WHAT THE TASK REQUIRES: Review the listing and copy each line that holds the word "script".

── EXTRACTED RECORDS

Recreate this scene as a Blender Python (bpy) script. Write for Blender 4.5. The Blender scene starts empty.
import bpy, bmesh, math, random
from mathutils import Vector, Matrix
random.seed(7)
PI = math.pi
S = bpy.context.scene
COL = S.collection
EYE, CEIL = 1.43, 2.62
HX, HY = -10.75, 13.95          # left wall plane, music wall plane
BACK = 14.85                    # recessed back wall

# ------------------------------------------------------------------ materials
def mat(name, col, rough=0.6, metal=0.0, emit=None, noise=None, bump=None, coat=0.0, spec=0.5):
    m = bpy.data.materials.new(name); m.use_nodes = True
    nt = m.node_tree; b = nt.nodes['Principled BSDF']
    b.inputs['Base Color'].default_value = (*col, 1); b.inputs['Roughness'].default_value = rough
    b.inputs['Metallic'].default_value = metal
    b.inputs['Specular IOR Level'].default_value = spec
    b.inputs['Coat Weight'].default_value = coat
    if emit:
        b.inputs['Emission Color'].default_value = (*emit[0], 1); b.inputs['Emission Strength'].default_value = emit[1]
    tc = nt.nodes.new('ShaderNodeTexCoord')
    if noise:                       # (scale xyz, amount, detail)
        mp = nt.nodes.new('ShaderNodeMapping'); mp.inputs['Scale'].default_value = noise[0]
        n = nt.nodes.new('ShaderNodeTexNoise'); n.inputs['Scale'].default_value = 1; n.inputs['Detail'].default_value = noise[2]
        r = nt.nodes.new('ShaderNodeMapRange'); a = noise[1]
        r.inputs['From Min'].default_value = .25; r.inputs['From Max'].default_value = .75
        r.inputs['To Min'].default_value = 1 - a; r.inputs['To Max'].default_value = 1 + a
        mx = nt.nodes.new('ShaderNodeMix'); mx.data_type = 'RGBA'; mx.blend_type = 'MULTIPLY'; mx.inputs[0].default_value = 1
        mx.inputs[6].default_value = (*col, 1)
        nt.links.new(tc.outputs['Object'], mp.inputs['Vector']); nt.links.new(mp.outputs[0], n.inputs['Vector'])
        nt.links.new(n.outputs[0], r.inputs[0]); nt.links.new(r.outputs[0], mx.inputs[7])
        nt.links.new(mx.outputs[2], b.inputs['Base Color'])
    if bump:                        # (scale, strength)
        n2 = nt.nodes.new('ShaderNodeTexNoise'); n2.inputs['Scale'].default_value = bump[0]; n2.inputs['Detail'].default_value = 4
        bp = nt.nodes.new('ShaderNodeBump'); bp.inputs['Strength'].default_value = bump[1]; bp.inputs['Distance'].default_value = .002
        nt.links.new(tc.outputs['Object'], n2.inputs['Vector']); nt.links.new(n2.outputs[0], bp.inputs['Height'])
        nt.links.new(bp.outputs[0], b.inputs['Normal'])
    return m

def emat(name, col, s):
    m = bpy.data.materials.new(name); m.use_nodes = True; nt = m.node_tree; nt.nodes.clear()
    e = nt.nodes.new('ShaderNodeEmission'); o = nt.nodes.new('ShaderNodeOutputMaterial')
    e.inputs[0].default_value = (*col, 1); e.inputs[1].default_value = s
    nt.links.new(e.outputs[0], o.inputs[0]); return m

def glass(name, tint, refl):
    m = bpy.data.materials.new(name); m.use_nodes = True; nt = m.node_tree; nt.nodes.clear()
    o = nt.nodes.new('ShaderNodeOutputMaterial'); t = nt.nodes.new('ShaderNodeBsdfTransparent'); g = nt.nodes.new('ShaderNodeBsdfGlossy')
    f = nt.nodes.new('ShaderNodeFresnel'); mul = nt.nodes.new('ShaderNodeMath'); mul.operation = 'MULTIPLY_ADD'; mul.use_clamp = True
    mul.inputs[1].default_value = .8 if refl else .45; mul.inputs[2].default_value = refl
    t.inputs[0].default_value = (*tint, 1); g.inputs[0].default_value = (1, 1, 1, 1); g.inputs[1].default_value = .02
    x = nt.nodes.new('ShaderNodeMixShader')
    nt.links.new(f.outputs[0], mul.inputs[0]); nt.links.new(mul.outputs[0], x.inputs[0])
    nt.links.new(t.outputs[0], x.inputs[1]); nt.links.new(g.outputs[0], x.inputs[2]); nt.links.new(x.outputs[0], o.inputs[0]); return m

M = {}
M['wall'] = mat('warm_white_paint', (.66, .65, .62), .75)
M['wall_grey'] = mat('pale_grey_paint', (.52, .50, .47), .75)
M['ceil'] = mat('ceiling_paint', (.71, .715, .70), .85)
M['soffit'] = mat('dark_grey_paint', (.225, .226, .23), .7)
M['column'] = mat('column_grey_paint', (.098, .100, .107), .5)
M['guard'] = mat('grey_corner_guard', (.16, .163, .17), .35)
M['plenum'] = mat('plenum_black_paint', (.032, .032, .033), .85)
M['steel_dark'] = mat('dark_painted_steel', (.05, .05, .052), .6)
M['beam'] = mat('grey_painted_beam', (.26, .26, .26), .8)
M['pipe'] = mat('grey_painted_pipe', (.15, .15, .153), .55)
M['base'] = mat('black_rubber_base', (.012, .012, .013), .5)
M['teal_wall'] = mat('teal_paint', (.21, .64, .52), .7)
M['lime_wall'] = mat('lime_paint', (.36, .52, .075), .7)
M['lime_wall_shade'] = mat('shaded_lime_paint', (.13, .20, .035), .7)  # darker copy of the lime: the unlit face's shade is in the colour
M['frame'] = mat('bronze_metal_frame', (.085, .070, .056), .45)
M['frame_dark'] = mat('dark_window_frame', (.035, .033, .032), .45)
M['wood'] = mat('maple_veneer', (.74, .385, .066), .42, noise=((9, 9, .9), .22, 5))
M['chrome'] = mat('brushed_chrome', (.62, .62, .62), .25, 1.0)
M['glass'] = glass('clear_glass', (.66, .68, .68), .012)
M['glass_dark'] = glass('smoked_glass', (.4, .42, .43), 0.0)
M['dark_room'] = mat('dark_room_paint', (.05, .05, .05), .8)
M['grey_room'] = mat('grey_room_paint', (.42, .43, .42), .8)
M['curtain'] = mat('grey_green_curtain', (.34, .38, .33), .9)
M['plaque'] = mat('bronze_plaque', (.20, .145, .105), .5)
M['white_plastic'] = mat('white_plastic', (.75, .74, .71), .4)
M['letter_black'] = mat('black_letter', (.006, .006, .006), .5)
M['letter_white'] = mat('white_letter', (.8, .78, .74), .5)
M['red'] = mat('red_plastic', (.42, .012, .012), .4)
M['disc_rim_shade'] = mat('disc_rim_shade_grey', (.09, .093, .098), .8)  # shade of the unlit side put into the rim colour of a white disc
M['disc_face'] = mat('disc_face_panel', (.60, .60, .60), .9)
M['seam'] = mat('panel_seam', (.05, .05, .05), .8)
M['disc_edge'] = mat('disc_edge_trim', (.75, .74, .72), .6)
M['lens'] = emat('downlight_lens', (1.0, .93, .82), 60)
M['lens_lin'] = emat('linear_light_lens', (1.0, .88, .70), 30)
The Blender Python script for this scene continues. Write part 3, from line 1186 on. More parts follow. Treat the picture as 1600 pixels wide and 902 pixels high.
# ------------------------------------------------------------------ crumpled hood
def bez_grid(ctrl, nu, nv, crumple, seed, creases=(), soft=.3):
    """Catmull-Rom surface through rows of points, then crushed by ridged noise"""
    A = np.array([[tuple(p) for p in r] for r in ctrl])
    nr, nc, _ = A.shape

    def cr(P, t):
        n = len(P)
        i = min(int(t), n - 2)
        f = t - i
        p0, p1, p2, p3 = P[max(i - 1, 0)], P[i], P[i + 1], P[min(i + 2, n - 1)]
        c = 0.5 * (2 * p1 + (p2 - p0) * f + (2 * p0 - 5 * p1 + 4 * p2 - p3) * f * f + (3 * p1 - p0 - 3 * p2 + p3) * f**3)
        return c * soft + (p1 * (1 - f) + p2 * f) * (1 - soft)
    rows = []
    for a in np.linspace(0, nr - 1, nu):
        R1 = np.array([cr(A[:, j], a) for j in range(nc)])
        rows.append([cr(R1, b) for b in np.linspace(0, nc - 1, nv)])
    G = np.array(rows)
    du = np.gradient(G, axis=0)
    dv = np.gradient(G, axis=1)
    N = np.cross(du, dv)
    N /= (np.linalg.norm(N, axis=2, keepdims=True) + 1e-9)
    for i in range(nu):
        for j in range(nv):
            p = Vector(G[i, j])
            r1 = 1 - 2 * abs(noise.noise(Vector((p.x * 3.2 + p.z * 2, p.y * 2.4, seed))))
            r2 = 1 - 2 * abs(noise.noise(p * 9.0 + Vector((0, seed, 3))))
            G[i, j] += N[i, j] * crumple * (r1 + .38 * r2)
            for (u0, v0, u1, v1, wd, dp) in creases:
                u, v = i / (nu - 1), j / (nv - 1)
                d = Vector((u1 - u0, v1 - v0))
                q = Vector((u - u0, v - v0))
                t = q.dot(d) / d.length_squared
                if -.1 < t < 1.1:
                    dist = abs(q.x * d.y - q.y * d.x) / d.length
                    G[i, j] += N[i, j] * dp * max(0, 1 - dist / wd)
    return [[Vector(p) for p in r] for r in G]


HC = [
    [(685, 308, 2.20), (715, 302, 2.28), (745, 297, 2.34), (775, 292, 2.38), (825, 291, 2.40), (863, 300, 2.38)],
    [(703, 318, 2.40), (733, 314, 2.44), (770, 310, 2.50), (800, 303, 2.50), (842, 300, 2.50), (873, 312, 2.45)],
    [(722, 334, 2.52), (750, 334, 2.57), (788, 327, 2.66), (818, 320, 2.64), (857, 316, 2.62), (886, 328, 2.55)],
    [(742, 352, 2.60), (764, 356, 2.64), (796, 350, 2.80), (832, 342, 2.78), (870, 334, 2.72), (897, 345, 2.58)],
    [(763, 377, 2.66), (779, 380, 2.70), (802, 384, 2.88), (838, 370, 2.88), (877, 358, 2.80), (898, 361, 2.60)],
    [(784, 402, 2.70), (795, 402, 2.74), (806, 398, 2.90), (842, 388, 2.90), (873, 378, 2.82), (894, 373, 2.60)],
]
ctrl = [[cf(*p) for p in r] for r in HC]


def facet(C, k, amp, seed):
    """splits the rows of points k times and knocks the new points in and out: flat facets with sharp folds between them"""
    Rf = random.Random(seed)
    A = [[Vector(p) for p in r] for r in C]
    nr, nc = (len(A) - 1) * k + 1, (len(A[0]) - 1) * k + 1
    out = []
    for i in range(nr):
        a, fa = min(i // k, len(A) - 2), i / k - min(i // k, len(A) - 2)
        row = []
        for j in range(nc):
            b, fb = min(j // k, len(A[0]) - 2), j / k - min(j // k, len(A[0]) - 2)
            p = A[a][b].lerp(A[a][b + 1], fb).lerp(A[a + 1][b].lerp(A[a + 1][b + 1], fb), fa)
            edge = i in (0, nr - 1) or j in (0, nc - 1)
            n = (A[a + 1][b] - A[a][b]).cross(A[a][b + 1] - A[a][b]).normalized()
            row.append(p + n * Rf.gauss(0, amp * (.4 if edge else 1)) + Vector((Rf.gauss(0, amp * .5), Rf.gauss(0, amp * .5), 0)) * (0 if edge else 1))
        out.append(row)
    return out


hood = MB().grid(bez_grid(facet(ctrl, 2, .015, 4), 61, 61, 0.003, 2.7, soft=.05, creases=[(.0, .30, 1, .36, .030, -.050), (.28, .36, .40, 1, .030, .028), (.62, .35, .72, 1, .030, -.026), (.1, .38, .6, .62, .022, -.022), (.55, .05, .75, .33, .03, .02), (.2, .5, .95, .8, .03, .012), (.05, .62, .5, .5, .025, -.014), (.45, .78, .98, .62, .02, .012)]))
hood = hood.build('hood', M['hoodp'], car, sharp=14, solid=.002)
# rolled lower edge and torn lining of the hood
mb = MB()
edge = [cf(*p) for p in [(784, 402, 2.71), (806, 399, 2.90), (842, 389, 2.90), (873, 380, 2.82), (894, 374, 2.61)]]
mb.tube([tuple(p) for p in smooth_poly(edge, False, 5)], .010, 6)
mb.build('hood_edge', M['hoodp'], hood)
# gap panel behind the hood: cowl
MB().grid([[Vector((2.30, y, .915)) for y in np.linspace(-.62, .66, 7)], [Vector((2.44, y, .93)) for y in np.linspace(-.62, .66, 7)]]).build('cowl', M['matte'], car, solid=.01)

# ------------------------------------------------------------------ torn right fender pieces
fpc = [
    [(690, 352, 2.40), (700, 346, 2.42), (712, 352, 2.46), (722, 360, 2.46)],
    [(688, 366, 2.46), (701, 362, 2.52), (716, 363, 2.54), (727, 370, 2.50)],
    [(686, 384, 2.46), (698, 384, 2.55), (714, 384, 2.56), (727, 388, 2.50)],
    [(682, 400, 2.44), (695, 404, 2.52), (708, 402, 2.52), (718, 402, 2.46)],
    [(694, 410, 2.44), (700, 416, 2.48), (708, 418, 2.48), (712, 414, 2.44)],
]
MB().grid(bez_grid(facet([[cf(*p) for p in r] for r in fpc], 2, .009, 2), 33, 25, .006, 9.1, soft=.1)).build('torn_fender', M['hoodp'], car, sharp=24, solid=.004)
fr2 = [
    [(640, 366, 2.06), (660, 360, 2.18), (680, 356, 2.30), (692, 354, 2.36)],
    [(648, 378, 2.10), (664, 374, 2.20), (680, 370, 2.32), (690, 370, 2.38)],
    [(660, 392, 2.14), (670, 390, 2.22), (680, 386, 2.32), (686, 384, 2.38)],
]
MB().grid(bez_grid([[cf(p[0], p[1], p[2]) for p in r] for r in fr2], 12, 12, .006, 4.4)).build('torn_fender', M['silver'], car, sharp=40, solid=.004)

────

WRITTEN ANSWER:
Recreate this scene as a Blender Python (bpy) script. Write for Blender 4.5. The Blender scene starts empty.
The Blender Python script for this scene continues. Write part 3, from line 1186 on. More parts follow. Treat the picture as 1600 pixels wide and 902 pixels high.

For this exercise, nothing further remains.